--- start DATA EXTRACT ---

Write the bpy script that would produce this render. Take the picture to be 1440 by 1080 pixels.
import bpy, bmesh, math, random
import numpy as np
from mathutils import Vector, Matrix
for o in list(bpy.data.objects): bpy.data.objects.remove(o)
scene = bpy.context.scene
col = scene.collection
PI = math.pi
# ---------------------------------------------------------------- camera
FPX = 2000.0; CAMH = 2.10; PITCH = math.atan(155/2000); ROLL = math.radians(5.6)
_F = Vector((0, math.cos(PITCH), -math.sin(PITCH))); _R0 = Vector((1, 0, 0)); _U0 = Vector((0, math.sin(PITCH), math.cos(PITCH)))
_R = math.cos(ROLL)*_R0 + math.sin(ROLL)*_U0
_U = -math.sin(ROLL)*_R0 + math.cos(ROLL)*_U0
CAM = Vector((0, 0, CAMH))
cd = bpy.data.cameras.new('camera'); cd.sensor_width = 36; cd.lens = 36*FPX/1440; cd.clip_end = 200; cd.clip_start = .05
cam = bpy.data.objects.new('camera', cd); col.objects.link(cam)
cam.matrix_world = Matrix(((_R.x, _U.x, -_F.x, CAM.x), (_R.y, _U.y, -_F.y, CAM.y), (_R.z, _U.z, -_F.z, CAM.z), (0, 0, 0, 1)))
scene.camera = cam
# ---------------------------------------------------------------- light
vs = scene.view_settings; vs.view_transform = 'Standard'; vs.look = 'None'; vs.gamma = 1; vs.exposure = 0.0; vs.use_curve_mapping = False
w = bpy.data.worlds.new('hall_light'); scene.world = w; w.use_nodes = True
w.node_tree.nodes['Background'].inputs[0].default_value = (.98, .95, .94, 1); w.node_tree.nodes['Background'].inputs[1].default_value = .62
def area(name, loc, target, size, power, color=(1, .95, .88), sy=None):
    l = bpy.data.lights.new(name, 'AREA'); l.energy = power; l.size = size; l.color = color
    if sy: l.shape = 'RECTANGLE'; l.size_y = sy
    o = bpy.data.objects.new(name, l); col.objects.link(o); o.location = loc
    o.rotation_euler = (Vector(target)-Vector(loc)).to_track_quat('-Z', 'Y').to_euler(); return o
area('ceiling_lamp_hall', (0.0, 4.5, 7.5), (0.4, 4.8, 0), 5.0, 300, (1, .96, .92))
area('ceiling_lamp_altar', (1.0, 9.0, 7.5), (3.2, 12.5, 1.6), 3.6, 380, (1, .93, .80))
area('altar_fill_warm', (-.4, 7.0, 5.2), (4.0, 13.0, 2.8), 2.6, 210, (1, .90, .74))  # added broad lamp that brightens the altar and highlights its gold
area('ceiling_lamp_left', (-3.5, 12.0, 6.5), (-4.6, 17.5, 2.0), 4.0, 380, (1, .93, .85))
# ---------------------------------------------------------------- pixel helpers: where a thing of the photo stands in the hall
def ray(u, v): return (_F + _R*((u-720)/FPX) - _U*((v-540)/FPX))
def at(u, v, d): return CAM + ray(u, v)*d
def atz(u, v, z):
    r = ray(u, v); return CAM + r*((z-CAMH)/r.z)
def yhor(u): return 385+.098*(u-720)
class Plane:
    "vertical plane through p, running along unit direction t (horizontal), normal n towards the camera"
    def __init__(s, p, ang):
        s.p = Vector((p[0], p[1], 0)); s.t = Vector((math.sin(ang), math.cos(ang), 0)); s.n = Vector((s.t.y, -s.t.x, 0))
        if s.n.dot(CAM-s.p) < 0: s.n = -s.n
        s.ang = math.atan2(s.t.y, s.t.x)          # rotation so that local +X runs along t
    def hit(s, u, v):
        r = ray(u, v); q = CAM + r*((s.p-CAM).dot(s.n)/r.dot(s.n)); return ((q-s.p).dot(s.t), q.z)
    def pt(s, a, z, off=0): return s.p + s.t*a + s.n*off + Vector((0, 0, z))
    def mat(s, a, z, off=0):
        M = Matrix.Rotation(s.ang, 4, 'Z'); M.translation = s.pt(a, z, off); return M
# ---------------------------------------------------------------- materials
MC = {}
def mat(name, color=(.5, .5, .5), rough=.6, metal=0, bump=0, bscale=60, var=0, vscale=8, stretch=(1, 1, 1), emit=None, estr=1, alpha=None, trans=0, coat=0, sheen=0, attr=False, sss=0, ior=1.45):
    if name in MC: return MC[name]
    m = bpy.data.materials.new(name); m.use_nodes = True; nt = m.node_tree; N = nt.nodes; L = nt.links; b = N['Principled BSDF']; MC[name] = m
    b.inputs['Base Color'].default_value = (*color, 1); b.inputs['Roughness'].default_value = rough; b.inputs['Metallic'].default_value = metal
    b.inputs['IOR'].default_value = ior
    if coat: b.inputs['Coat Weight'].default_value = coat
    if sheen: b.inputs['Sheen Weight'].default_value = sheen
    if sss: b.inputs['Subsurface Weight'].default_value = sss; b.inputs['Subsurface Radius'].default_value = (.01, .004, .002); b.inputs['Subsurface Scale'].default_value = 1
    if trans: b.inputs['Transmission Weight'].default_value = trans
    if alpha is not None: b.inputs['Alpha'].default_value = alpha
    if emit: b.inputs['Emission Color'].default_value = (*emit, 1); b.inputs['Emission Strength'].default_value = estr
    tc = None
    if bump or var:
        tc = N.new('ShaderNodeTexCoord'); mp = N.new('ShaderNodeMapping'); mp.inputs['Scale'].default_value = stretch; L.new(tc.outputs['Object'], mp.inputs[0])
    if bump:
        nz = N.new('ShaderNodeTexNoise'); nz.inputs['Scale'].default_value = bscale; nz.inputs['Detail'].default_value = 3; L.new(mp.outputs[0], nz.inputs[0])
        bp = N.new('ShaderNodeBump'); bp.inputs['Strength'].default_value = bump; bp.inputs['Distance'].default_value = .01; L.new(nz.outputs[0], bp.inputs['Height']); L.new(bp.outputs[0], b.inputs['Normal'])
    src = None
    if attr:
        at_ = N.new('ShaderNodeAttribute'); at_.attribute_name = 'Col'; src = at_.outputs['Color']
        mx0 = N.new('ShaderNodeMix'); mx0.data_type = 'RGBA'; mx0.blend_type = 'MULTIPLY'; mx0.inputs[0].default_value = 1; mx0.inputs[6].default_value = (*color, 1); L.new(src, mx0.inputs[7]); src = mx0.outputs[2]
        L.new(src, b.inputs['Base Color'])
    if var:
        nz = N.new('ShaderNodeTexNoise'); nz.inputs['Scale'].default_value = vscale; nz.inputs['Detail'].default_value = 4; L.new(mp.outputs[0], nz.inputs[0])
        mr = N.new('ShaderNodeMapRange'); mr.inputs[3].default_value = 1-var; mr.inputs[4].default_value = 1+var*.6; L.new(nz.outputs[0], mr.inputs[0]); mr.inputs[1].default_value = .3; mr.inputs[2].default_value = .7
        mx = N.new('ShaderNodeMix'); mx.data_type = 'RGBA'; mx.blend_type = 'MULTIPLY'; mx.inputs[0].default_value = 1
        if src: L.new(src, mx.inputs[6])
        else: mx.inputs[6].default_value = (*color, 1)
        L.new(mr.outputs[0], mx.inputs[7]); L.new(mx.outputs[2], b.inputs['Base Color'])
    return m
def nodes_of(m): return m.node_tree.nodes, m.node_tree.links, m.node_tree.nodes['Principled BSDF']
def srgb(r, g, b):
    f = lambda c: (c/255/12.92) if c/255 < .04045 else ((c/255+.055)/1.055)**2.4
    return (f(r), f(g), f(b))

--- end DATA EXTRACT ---

Quote the data above in full, changing nothing.

Write the bpy script that would produce this render. Take the picture to be 1440 by 1080 pixels.
import bpy, bmesh, math, random
import numpy as np
from mathutils import Vector, Matrix
for o in list(bpy.data.objects): bpy.data.objects.remove(o)
scene = bpy.context.scene
col = scene.collection
PI = math.pi
# ---------------------------------------------------------------- camera
FPX = 2000.0; CAMH = 2.10; PITCH = math.atan(155/2000); ROLL = math.radians(5.6)
_F = Vector((0, math.cos(PITCH), -math.sin(PITCH))); _R0 = Vector((1, 0, 0)); _U0 = Vector((0, math.sin(PITCH), math.cos(PITCH)))
_R = math.cos(ROLL)*_R0 + math.sin(ROLL)*_U0
_U = -math.sin(ROLL)*_R0 + math.cos(ROLL)*_U0
CAM = Vector((0, 0, CAMH))
cd = bpy.data.cameras.new('camera'); cd.sensor_width = 36; cd.lens = 36*FPX/1440; cd.clip_end = 200; cd.clip_start = .05
cam = bpy.data.objects.new('camera', cd); col.objects.link(cam)
cam.matrix_world = Matrix(((_R.x, _U.x, -_F.x, CAM.x), (_R.y, _U.y, -_F.y, CAM.y), (_R.z, _U.z, -_F.z, CAM.z), (0, 0, 0, 1)))
scene.camera = cam
# ---------------------------------------------------------------- light
vs = scene.view_settings; vs.view_transform = 'Standard'; vs.look = 'None'; vs.gamma = 1; vs.exposure = 0.0; vs.use_curve_mapping = False
w = bpy.data.worlds.new('hall_light'); scene.world = w; w.use_nodes = True
w.node_tree.nodes['Background'].inputs[0].default_value = (.98, .95, .94, 1); w.node_tree.nodes['Background'].inputs[1].default_value = .62
def area(name, loc, target, size, power, color=(1, .95, .88), sy=None):
    l = bpy.data.lights.new(name, 'AREA'); l.energy = power; l.size = size; l.color = color
    if sy: l.shape = 'RECTANGLE'; l.size_y = sy
    o = bpy.data.objects.new(name, l); col.objects.link(o); o.location = loc
    o.rotation_euler = (Vector(target)-Vector(loc)).to_track_quat('-Z', 'Y').to_euler(); return o
area('ceiling_lamp_hall', (0.0, 4.5, 7.5), (0.4, 4.8, 0), 5.0, 300, (1, .96, .92))
area('ceiling_lamp_altar', (1.0, 9.0, 7.5), (3.2, 12.5, 1.6), 3.6, 380, (1, .93, .80))
area('altar_fill_warm', (-.4, 7.0, 5.2), (4.0, 13.0, 2.8), 2.6, 210, (1, .90, .74))  # added broad lamp that brightens the altar and highlights its gold
area('ceiling_lamp_left', (-3.5, 12.0, 6.5), (-4.6, 17.5, 2.0), 4.0, 380, (1, .93, .85))
# ---------------------------------------------------------------- pixel helpers: where a thing of the photo stands in the hall
def ray(u, v): return (_F + _R*((u-720)/FPX) - _U*((v-540)/FPX))
def at(u, v, d): return CAM + ray(u, v)*d
def atz(u, v, z):
    r = ray(u, v); return CAM + r*((z-CAMH)/r.z)
def yhor(u): return 385+.098*(u-720)
class Plane:
    "vertical plane through p, running along unit direction t (horizontal), normal n towards the camera"
    def __init__(s, p, ang):
        s.p = Vector((p[0], p[1], 0)); s.t = Vector((math.sin(ang), math.cos(ang), 0)); s.n = Vector((s.t.y, -s.t.x, 0))
        if s.n.dot(CAM-s.p) < 0: s.n = -s.n
        s.ang = math.atan2(s.t.y, s.t.x)          # rotation so that local +X runs along t
    def hit(s, u, v):
        r = ray(u, v); q = CAM + r*((s.p-CAM).dot(s.n)/r.dot(s.n)); return ((q-s.p).dot(s.t), q.z)
    def pt(s, a, z, off=0): return s.p + s.t*a + s.n*off + Vector((0, 0, z))
    def mat(s, a, z, off=0):
        M = Matrix.Rotation(s.ang, 4, 'Z'); M.translation = s.pt(a, z, off); return M
# ---------------------------------------------------------------- materials
MC = {}
def mat(name, color=(.5, .5, .5), rough=.6, metal=0, bump=0, bscale=60, var=0, vscale=8, stretch=(1, 1, 1), emit=None, estr=1, alpha=None, trans=0, coat=0, sheen=0, attr=False, sss=0, ior=1.45):
    if name in MC: return MC[name]
    m = bpy.data.materials.new(name); m.use_nodes = True; nt = m.node_tree; N = nt.nodes; L = nt.links; b = N['Principled BSDF']; MC[name] = m
    b.inputs['Base Color'].default_value = (*color, 1); b.inputs['Roughness'].default_value = rough; b.inputs['Metallic'].default_value = metal
    b.inputs['IOR'].default_value = ior
    if coat: b.inputs['Coat Weight'].default_value = coat
    if sheen: b.inputs['Sheen Weight'].default_value = sheen
    if sss: b.inputs['Subsurface Weight'].default_value = sss; b.inputs['Subsurface Radius'].default_value = (.01, .004, .002); b.inputs['Subsurface Scale'].default_value = 1
    if trans: b.inputs['Transmission Weight'].default_value = trans
    if alpha is not None: b.inputs['Alpha'].default_value = alpha
    if emit: b.inputs['Emission Color'].default_value = (*emit, 1); b.inputs['Emission Strength'].default_value = estr
    tc = None
    if bump or var:
        tc = N.new('ShaderNodeTexCoord'); mp = N.new('ShaderNodeMapping'); mp.inputs['Scale'].default_value = stretch; L.new(tc.outputs['Object'], mp.inputs[0])
    if bump:
        nz = N.new('ShaderNodeTexNoise'); nz.inputs['Scale'].default_value = bscale; nz.inputs['Detail'].default_value = 3; L.new(mp.outputs[0], nz.inputs[0])
        bp = N.new('ShaderNodeBump'); bp.inputs['Strength'].default_value = bump; bp.inputs['Distance'].default_value = .01; L.new(nz.outputs[0], bp.inputs['Height']); L.new(bp.outputs[0], b.inputs['Normal'])
    src = None
    if attr:
        at_ = N.new('ShaderNodeAttribute'); at_.attribute_name = 'Col'; src = at_.outputs['Color']
        mx0 = N.new('ShaderNodeMix'); mx0.data_type = 'RGBA'; mx0.blend_type = 'MULTIPLY'; mx0.inputs[0].default_value = 1; mx0.inputs[6].default_value = (*color, 1); L.new(src, mx0.inputs[7]); src = mx0.outputs[2]
        L.new(src, b.inputs['Base Color'])
    if var:
        nz = N.new('ShaderNodeTexNoise'); nz.inputs['Scale'].default_value = vscale; nz.inputs['Detail'].default_value = 4; L.new(mp.outputs[0], nz.inputs[0])
        mr = N.new('ShaderNodeMapRange'); mr.inputs[3].default_value = 1-var; mr.inputs[4].default_value = 1+var*.6; L.new(nz.outputs[0], mr.inputs[0]); mr.inputs[1].default_value = .3; mr.inputs[2].default_value = .7
        mx = N.new('ShaderNodeMix'); mx.data_type = 'RGBA'; mx.blend_type = 'MULTIPLY'; mx.inputs[0].default_value = 1
        if src: L.new(src, mx.inputs[6])
        else: mx.inputs[6].default_value = (*color, 1)
        L.new(mr.outputs[0], mx.inputs[7]); L.new(mx.outputs[2], b.inputs['Base Color'])
    return m
def nodes_of(m): return m.node_tree.nodes, m.node_tree.links, m.node_tree.nodes['Principled BSDF']
def srgb(r, g, b):
    f = lambda c: (c/255/12.92) if c/255 < .04045 else ((c/255+.055)/1.055)**2.4
    return (f(r), f(g), f(b))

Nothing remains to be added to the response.